Weah sworn in as Liberian president

Former international football star, George Weah, has today been sworn in as Liberia’s new president, in the country’s first transition between democratically-elected leaders since 1944.

Weah, 51, took over from Nobel laureate Ellen Johnson Sirleaf, who spent 12 years at the helm, steering the West African nation away from the trauma of a civil war.

He was sworn in as president by the chief justice of the Supreme Court, Francis Korkpor.

The ceremony took place at a packed sports stadium near the capital, Monrovia, with several African heads of state in attendance, along with friends and former colleagues from Weah’s football years.

Crowds queued for kilometres (miles) to reach the stadium, singing, dancing and waving the Liberian flag as they waited.
Weah has vowed to make prosperity and job creation the hallmarks of his presidency.

Former president Olusegun Obasanjo and President of the Senate, Bukola Saraki, who was accompanied by Senators Philip Aduda and Osita Izunaso, arrived Monrovia Monday at the Roberts International Airport and were received by the Nigerian Ambassador to Liberia, Mr.
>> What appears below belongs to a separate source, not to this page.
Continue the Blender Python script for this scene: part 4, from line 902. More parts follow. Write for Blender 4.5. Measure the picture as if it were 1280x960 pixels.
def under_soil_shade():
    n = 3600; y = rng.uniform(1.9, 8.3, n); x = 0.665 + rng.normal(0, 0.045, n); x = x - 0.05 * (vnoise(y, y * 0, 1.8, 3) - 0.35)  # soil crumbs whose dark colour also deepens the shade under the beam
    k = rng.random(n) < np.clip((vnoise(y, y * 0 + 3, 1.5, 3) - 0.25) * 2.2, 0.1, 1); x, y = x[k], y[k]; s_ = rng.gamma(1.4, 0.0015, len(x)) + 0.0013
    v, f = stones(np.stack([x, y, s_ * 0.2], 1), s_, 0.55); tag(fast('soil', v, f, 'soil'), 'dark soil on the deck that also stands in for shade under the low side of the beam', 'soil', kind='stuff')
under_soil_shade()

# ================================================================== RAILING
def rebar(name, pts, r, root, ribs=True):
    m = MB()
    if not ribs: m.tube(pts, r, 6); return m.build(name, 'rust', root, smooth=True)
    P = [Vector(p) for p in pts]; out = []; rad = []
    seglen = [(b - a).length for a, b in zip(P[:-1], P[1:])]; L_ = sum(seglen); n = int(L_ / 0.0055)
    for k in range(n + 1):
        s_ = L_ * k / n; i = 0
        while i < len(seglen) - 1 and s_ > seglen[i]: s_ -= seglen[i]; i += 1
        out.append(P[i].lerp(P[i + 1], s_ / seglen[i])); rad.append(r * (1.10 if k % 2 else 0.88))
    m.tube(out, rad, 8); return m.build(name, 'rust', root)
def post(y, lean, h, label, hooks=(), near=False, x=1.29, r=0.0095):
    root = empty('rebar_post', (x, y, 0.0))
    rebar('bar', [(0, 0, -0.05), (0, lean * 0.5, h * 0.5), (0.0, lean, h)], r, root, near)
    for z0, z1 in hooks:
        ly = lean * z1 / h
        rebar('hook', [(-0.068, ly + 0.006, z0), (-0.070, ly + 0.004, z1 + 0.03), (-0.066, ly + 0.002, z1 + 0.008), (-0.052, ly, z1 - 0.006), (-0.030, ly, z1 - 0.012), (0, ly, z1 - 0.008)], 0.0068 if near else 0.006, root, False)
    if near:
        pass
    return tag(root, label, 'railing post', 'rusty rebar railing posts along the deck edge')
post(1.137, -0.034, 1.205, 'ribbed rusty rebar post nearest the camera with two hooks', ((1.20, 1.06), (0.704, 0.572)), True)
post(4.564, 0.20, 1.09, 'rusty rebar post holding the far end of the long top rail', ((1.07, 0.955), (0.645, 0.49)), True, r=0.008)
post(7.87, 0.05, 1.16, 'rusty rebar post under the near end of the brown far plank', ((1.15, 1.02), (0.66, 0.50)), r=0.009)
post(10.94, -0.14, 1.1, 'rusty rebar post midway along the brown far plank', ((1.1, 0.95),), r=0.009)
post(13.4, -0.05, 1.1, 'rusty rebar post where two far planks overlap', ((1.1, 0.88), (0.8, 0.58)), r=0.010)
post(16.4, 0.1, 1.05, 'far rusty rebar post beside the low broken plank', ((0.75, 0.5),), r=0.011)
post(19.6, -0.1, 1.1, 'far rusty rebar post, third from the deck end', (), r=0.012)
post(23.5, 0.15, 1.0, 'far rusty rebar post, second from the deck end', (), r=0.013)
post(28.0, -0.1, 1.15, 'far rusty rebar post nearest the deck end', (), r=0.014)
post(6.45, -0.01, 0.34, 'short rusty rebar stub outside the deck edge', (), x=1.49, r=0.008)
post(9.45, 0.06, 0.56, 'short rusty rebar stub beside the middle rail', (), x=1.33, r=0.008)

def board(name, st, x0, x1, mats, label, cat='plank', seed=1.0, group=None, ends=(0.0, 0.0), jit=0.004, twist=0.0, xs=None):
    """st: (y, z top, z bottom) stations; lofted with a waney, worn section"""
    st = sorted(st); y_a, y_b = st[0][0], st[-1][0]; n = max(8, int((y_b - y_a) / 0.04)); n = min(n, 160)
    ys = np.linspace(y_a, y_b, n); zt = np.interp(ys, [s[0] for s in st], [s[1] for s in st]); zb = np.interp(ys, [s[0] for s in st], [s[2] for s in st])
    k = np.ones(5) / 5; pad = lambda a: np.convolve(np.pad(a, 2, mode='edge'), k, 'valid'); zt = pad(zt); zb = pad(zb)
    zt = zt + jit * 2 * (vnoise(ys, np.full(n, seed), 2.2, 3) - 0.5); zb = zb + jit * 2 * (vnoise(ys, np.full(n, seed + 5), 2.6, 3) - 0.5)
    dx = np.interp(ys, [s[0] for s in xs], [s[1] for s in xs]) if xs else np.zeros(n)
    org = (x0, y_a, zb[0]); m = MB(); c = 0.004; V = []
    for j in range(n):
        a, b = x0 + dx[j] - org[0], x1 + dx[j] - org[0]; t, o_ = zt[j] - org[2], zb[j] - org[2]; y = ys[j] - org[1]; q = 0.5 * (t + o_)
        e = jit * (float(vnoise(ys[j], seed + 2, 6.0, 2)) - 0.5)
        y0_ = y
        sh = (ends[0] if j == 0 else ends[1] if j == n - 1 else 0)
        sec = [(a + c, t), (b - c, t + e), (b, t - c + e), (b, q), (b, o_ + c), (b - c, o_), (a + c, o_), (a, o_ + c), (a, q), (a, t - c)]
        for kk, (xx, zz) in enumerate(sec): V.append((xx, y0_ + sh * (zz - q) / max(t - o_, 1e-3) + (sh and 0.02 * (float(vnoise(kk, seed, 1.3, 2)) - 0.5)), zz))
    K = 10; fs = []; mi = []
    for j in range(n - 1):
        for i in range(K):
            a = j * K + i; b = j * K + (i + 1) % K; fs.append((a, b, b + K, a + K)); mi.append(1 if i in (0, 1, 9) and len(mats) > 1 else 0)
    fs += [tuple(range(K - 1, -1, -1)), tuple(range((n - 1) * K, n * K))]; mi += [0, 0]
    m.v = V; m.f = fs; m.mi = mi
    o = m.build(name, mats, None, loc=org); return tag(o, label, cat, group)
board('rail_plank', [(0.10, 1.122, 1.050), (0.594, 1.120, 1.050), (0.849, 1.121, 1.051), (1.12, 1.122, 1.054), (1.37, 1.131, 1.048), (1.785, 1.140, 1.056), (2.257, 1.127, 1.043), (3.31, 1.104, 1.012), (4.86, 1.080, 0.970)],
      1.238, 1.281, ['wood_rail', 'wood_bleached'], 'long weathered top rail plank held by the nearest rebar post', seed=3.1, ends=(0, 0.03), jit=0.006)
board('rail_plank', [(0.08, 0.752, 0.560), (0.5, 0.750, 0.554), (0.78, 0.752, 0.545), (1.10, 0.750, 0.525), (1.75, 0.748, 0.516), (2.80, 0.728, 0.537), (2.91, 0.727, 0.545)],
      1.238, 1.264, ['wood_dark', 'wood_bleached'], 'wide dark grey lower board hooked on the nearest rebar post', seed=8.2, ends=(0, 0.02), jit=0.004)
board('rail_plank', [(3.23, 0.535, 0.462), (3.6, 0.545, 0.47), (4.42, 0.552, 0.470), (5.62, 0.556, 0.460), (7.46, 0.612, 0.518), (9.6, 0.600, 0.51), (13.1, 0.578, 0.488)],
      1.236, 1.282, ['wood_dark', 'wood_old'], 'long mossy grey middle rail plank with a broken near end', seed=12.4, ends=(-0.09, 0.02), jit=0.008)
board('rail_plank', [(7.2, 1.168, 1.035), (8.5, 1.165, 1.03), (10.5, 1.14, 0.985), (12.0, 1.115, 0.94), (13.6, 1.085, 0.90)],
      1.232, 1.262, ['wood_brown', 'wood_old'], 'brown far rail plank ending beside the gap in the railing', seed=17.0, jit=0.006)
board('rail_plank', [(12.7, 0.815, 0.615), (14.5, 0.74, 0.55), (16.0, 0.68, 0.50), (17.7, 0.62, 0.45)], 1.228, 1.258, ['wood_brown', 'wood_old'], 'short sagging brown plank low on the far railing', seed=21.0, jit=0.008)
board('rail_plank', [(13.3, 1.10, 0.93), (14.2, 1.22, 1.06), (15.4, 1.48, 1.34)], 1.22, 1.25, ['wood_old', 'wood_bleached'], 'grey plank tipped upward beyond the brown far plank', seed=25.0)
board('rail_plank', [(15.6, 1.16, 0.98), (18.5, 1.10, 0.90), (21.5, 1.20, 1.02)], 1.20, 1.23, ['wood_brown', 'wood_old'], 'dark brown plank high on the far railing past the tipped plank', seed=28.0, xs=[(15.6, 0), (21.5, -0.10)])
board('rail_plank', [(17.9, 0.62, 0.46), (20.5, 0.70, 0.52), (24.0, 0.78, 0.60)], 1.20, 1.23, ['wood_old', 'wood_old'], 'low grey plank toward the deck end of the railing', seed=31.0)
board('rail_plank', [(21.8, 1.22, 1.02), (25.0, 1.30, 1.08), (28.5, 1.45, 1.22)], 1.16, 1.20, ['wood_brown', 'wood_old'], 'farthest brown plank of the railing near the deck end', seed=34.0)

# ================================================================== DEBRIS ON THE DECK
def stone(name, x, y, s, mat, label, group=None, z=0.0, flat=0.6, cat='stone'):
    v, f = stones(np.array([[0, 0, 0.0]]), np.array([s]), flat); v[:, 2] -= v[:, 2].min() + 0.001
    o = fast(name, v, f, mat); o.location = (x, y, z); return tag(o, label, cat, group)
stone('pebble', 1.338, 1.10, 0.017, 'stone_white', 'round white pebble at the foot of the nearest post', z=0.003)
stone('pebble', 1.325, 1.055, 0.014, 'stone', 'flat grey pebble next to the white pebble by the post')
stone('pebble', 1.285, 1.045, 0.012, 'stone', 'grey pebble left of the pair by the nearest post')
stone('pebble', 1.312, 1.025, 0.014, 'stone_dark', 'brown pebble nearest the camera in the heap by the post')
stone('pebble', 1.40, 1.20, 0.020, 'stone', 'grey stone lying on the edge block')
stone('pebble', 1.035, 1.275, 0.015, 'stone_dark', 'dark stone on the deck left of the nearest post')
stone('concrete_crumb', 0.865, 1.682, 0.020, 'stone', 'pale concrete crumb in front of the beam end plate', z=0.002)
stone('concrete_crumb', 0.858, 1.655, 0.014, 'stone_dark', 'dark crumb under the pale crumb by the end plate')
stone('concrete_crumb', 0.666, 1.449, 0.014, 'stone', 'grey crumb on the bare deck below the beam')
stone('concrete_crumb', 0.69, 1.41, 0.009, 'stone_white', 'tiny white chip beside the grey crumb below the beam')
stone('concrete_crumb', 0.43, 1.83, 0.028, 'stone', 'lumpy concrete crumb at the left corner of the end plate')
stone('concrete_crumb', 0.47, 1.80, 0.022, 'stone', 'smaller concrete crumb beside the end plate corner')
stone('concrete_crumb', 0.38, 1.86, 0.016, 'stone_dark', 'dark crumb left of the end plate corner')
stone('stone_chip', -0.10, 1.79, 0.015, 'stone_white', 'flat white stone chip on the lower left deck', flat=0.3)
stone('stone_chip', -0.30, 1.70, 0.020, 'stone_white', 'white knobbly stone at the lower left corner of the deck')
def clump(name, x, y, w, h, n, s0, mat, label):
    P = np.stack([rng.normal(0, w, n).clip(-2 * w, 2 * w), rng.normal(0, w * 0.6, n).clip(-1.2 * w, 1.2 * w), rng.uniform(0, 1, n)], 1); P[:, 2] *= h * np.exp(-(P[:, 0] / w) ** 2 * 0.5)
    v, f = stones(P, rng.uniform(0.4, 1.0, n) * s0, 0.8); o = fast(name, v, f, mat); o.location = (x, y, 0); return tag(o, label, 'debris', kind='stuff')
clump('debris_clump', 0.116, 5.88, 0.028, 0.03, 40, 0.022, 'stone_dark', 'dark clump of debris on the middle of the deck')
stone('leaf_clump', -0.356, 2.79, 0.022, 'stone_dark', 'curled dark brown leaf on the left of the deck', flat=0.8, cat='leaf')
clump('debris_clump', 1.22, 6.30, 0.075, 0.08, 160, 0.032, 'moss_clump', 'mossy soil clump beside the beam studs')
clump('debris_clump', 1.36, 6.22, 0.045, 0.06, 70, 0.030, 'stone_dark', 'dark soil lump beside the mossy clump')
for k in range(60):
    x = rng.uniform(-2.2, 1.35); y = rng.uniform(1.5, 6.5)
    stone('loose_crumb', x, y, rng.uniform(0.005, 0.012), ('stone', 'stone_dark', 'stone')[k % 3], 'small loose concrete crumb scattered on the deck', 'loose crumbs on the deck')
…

James Dimka; Force Commander for the United Nations Mission in Liberia, Maj.-Gen. Salihu Uba, among other officials.

Gov. Rochas Okorocha of Imo arrived minutes before the senate’s helmsman.

Obasanjo said he was proud to witness a peaceful democratic transfer of power in Liberia considering the huge sacrifices made by Nigeria for peace and stability in the country.

“I am very happy over what is happening in Liberia today and I congratulate my brothers and sisters in this great country,” he said.

The airport is also witnessing influx of special guests from Africa and around the world, including current and former heads of states.

Former Super Eagles midfielder, Austin Okocha, was among the international soccer stars already in the country.

Liberia is one of the poorest countries in the world, ranking a mere 177th on the 188 countries in the Human Development Index compiled by the United Nations’ Development Programme.